By late May 2012, Jakir Hossain (above), Dilip and their workmates had not been paid for three months. When Dilip heard that his father in India had fallen ill, he pleaded with his boss for his backpay. He needed to send money to the family back home, he told his boss.

Recalls Jakir: “Boss tell my friend Dilip, ‘Night time I give you money.’ Then [when] night time come, he say tomorrow morning give. But morning time, never give.”

Another morning a few days later, when the boss came to collect the workers for the journey to the job site, he found that Dilip had not showed up at the usual place where they waited for the lorry.

Jakir continues the story: “Boss coming to room. He say to Dilip, ‘You working or not?’ My friend say, ‘I working for what? You money no pay.'” Dilip was mounting a one-man strike.

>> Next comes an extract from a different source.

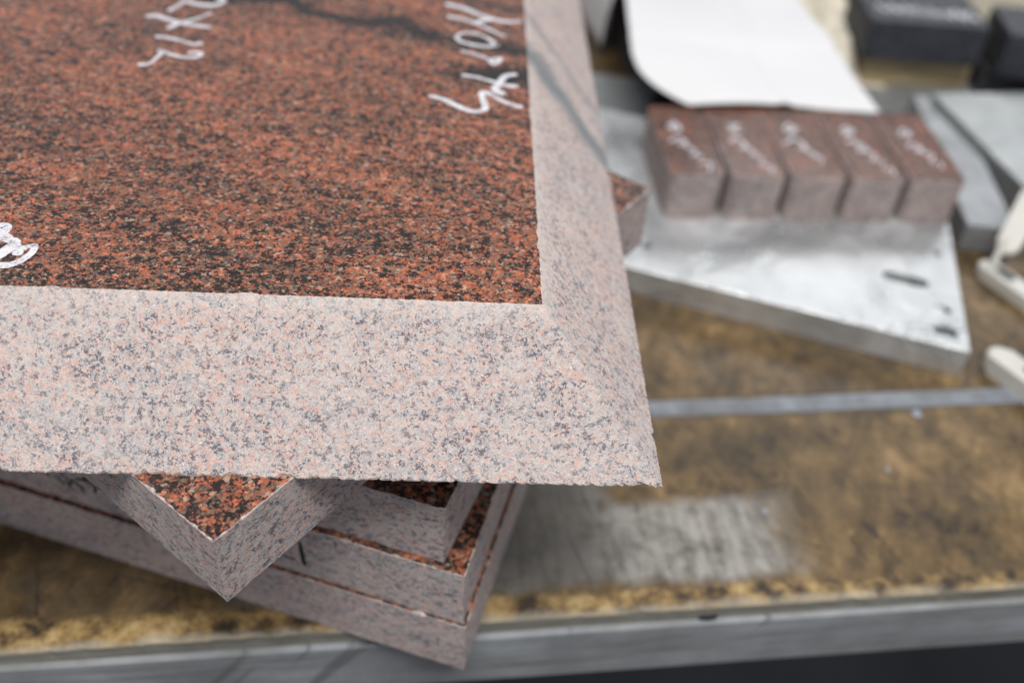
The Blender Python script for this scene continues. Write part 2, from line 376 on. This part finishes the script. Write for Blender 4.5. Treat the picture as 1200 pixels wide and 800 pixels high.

At once, the employer demanded the work permit from him. Everyone knew what it meant: it was going to be cancelled.

“After that, my friend go to MOM [to complain],” says Jakir, using the initials for the Ministry of Manpower.

At the ministry, a counter officer did a quick check on the computer and told Dilip that his work permit had in fact been cancelled three months earlier, on 1 March 2012. Not having been told by the boss, he had been unknowingly working illegally through March, April and May. It came as a shock to the worker.

That evening, Jakir grew concerned when his friend did not return to their quarters. “So I call my friend,” says Jakir. “My friend say, ‘Have problem already. Permit cut long time already. You also go check your one.’

“After that, morning time, I wake up early and go at 6 o’clock to MOM.”

Why did he need to leave so early?

“I must go before company lorry come. If boss and lorry come and I say to boss I want to go MOM, then problem for me.”

As he feared, his work permit had been cancelled on 1 March too. “MOM say I now illegal.” Immediately, he lodged a formal complaint about unpaid salaries. Having arrived in Singapore in December 2011, he received his full pay only for the months of January and February.

“Month March, boss give only $120,” he says. As for April and May, “no give salary.”

He is particularly upset that he is nowhere near recovering the “agent money”  of $4,000 that he paid to secure this job with a two-year work permit.

Soon after going to MOM, Jakir was offered work under MOM’s Temporary Job Scheme, and when that ended in November, he was given permission to look for a new permanent job. MOM told him they would allow a transfer to a new employer in his case.

Till now, Jakir does not know why their work permits were cancelled. One possibility is that it wasn’t the boss that cancelled them, but it was MOM, perhaps because monthly levies were outstanding. Even so, MOM would have informed the employer and told him to settle the matter with his workers. Clearly this was not done and the workers carried on working.

TWC2 posed the question to a senior officer at MOM: since the workers had been technically illegal, is the employer obliged to pay those three months’ salaries? The reply was that “If the investigations revealed that the workers were victims and did not know about the cancellation, MOM will make the employer pay the outstanding salary due to the workers.” It is a reasonable policy.

Even so, the wheels of bureaucracy grind slowly. We advised Jakir to take whatever job he can find. He says he’s tried, “but many company not sure have free quota [for work permits] or not.” MOM is tightening up on foreign worker numbers, and things are in flux. Once again, Jakir finds himself caught in uncertainty.